§ EXERCISE:
Set down the data below from its first line to the line holding "frost_on(A, 1400, 9)", inclusive; omit all pictures.
——
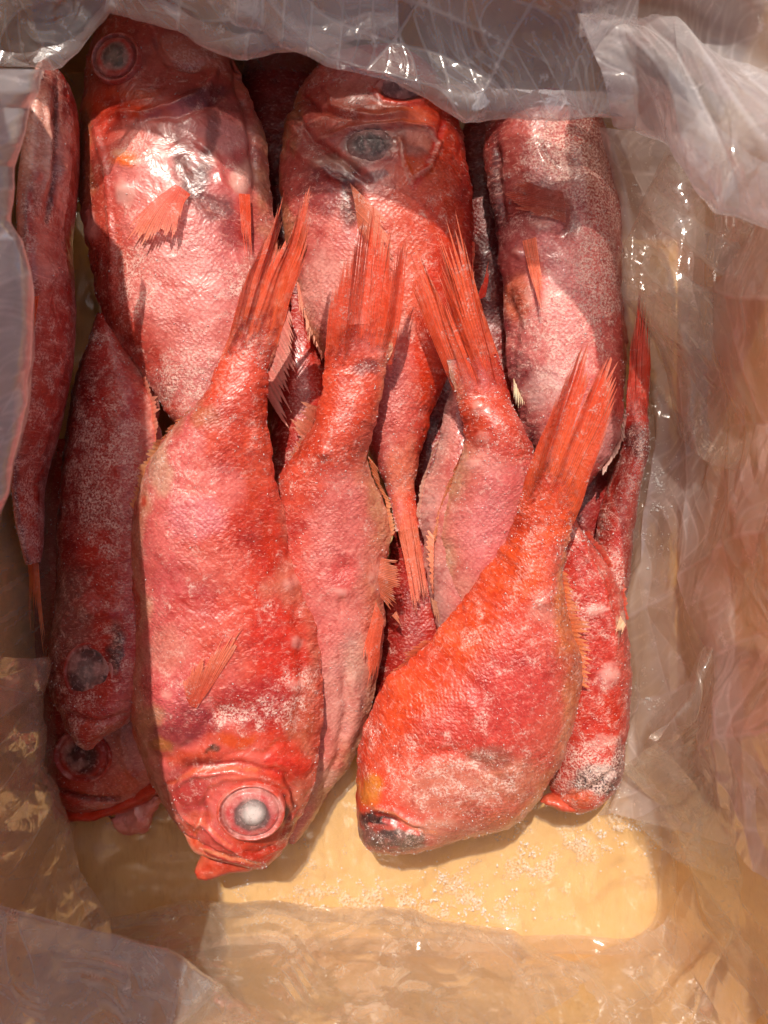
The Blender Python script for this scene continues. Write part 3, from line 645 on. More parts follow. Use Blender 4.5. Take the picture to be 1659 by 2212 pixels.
fin(A, 'anal_fin', [(228, 700), (262, 752), (300, 795)], [(258, 835), (286, 842), (312, 836)], [.05, .05, .05], [.052, .05, .05], n=9, jag=.4, cb=(170, 84, 76), ct=(198, 150, 138), seed=3, corr=.0009)
fin(A, 'dorsal_fin', [(612, 640), (600, 740), (566, 840)], [(652, 740), (654, 830), (622, 930)], [.05, .05, .048], [.054, .052, .05], n=18, jag=.4, cb=(186, 84, 80), ct=(206, 148, 138), seed=4)
frost_on(A, 1400, 9)

B = make_fish('B', 'big orange fish at upper middle, head up, dark round patch under its jaw', [(770, 120, 890, 120), (692, 142, 940, 150), (650, 195, 970, 205), (632, 245, 992, 250), (611, 310, 1005, 310), (603, 385, 1014, 385), (612, 470, 1019, 470), (628, 560, 1022, 560), (655, 660, 1015, 660), (690, 750, 985, 740), (735, 840, 958, 825), (775, 920, 925, 910), (805, 990, 903, 985), (833, 1050, 896, 1040), (845, 1095, 899, 1085)],
          [(0, .056, .014), (.12, .052, .026), (.4, .048, .032), (.7, .044, .022), (.9, .044, .012), (1, .046, .007)],
          [(-1, TN), (-.85, (190, 90, 80)), (-.5, (210, 116, 108)), (-.15, (228, 140, 126)), (.2, (222, 100, 66)), (.6, (214, 62, 30)), (.9, (200, 60, 32)), (1, RD)], tail=54, frost=.4, wet=.4, n=360, mt=140,
          paint=[('p', 800, 310, 70, 42, (132, 110, 102), .75), ('p', 795, 312, 46, 34, (66, 56, 54), .95), ('p', 820, 318, 24, 20, (112, 84, 80), .6), ('p', 900, 300, 60, 44, (176, 112, 96), .7), ('p', 905, 360, 40, 22, (214, 84, 30), .8), ('p', 730, 260, 70, 40, (196, 92, 68), .7), ('p', 780, 210, 100, 40, (208, 118, 96), .6), ('p', 850, 250, 90, 30, (214, 104, 66), .6), ('p', 690, 330, 50, 30, (200, 80, 60), .5), ('p', 720, 370, 70, 40, (112, 54, 62), .75), ('p', 700, 420, 70, 50, (130, 46, 48), .7), ('p', 755, 430, 28, 70, (74, 34, 30), .7), ('p', 660, 320, 36, 60, (196, 112, 100), .5), ('p', 740, 350, 80, 16, (190, 150, 128), .6), ('p', 800, 385, 40, 16, (128, 92, 98), .6), ('l', [(970, 210), (955, 270), (935, 340), (895, 400)], 12, (204, 40, 26), .8), ('l', [(865, 300), (870, 350), (890, 395)], 4, (236, 176, 150), .8), ('l', [(690, 300), (760, 280), (860, 270), (930, 280), (948, 310), (930, 360), (890, 385)], 4, (228, 170, 144), .7), ('p', 860, 205, 60, 22, (110, 64, 58), .9), ('l', [(800, 190), (830, 215), (880, 222), (930, 212)], 9, (224, 70, 44), .9), ('p', 700, 620, 60, 100, (232, 170, 158), .6), ('p', 780, 600, 60, 80, (226, 140, 122), .6), ('p', 870, 1000, 40, 80, (226, 130, 96), .7), ('p', 935, 850, 30, 100, (218, 64, 24), .9), ('p', 850, 850, 60, 140, (206, 96, 86), .6), ('p', 870, 700, 30, 24, (226, 150, 130), .7), ('f', 700, 300, 100, 60, .3), ('s', 800, 280, 180, 140, .7)],
          relief=[('c', [(640, 240), (670, 300), (740, 345), (800, 390)], 8, -3.4), ('c', [(690, 300), (760, 278), (860, 268), (930, 280), (948, 310), (930, 360), (890, 388)], 6, 2.6), ('c', [(655, 210), (690, 240), (770, 255)], 7, -3.0), ('b', 860, 200, 62, 24, -4), ('c', [(800, 188), (830, 216), (880, 224), (935, 212)], 8, 1.8), ('c', [(968, 205), (952, 280), (930, 350)], 7, -1.5), ('c', [(865, 300), (872, 350), (892, 398)], 4, 1.4), ('b', 640, 270, 30, 40, 4), ('c', [(616, 300), (650, 330), (720, 380), (760, 400)], 9, 1.6), ('c', [(700, 180), (720, 230), (800, 250), (900, 240)], 8, 1.8), ('b', 870, 330, 60, 40, 1.4), ('c', [(755, 390), (775, 440), (770, 510)], 12, -2.4), ('b', 740, 345, 70, 18, 1.5)])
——
§ SOLUTION TO THE PROBLEM:
The Blender Python script for this scene continues. Write part 3, from line 645 on. More parts follow. Use Blender 4.5. Take the picture to be 1659 by 2212 pixels.
fin(A, 'anal_fin', [(228, 700), (262, 752), (300, 795)], [(258, 835), (286, 842), (312, 836)], [.05, .05, .05], [.052, .05, .05], n=9, jag=.4, cb=(170, 84, 76), ct=(198, 150, 138), seed=3, corr=.0009)
fin(A, 'dorsal_fin', [(612, 640), (600, 740), (566, 840)], [(652, 740), (654, 830), (622, 930)], [.05, .05, .048], [.054, .052, .05], n=18, jag=.4, cb=(186, 84, 80), ct=(206, 148, 138), seed=4)
frost_on(A, 1400, 9)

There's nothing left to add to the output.